今一度、水晶と満月の主張を整理すると、下記かな、と思います。

  • 水晶vs満月の主張
    • 水晶の主張:魔法の管理は人間には無理だから、そうならないようにグランベルムで水晶が勝ち続ける。
    • 満月の主張:魔法は有ってはならない存在だから、魔法を無くしたい。(=新月の願い)

良く見ると、二人とも人間と魔法は相性が悪いので、一緒にしない方が良いという、ある意味同じことを言っているのが面白いところです。ただ、満月は魔法を無くしたくて、水晶は魔法に寄ってくる人間を排除したい、というベクトルのズレがあるのです。

そして13話へ

残り1話となりましたが、13話は水晶と新月の対決になります。言い換えると、魔力vs人間の対決です。

11話で寧々が新月に吹き込んだ、新月がグランベルムで優勝し、プリンセプスの魔術師となり、魔力を行使すれば、あるいは満月を生き続けさせる事ができるかも知れない、という選択肢。しかし、12話の満月の去り際の笑顔を見た後では、満月を魔力で生かす選択肢は、もはやないのかな?と思います。

ここまで、激しく衝突する水晶と新月の情念。人間にとっても、魔法にとっても、良い落としどころはきっとあるのだと思っていますが、それが何かはまだ分かりません。

おわりに

グランベルムは熱い作品です。その中でも、7話と12話の熱は半端ない。だけど、仮に1話と12話だけを見てこの熱を感じる事は出来ないと思います。その間のキャラの積み重ねがあってこその、熱だからです。この激しい激情を描き切る演出と演技も本作の良さです。
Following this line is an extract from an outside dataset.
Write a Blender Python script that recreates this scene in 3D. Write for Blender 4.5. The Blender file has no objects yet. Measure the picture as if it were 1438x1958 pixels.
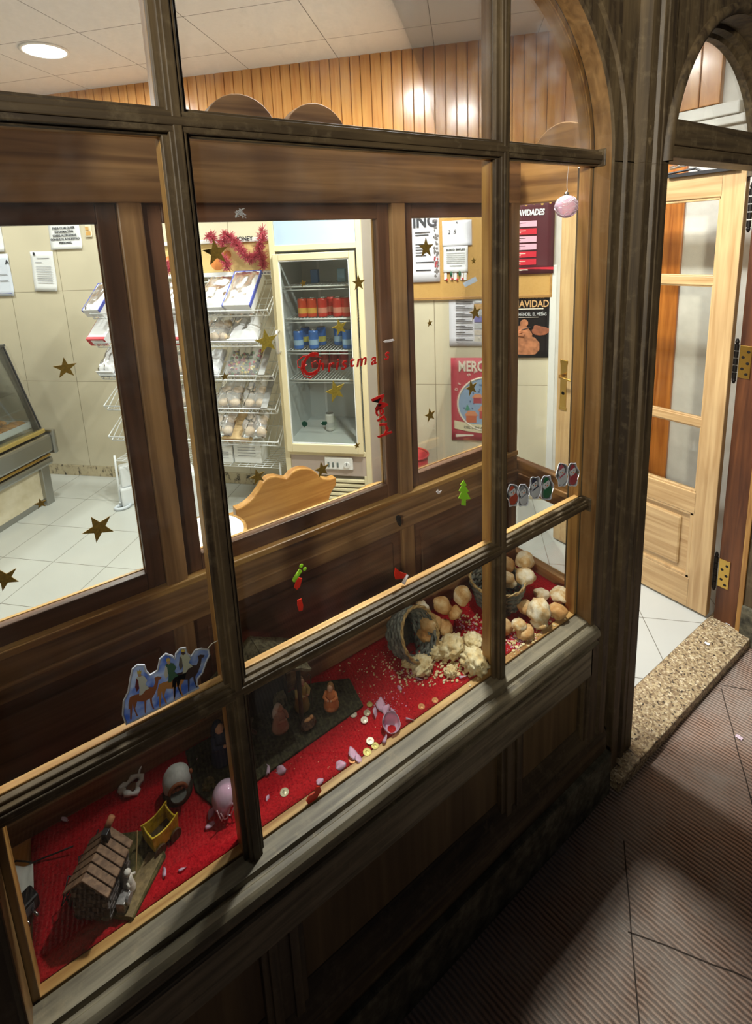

そして、その熱の根っこにある想いは誰もが持つ普遍的なものだと思います。どのキャラも激情の中で生き死にがありましたが、ド派手で極端な演出であっても他人事じゃない。誤解を恐れずに言えば、繊細で精密な部分よりも、激情に合わせた演出であるため、視聴者によっては大味に思うかもしれませんが、だからこその味わいの作品だと思います。

残り1話になりましたので、最終13話楽しみに観たいと思います。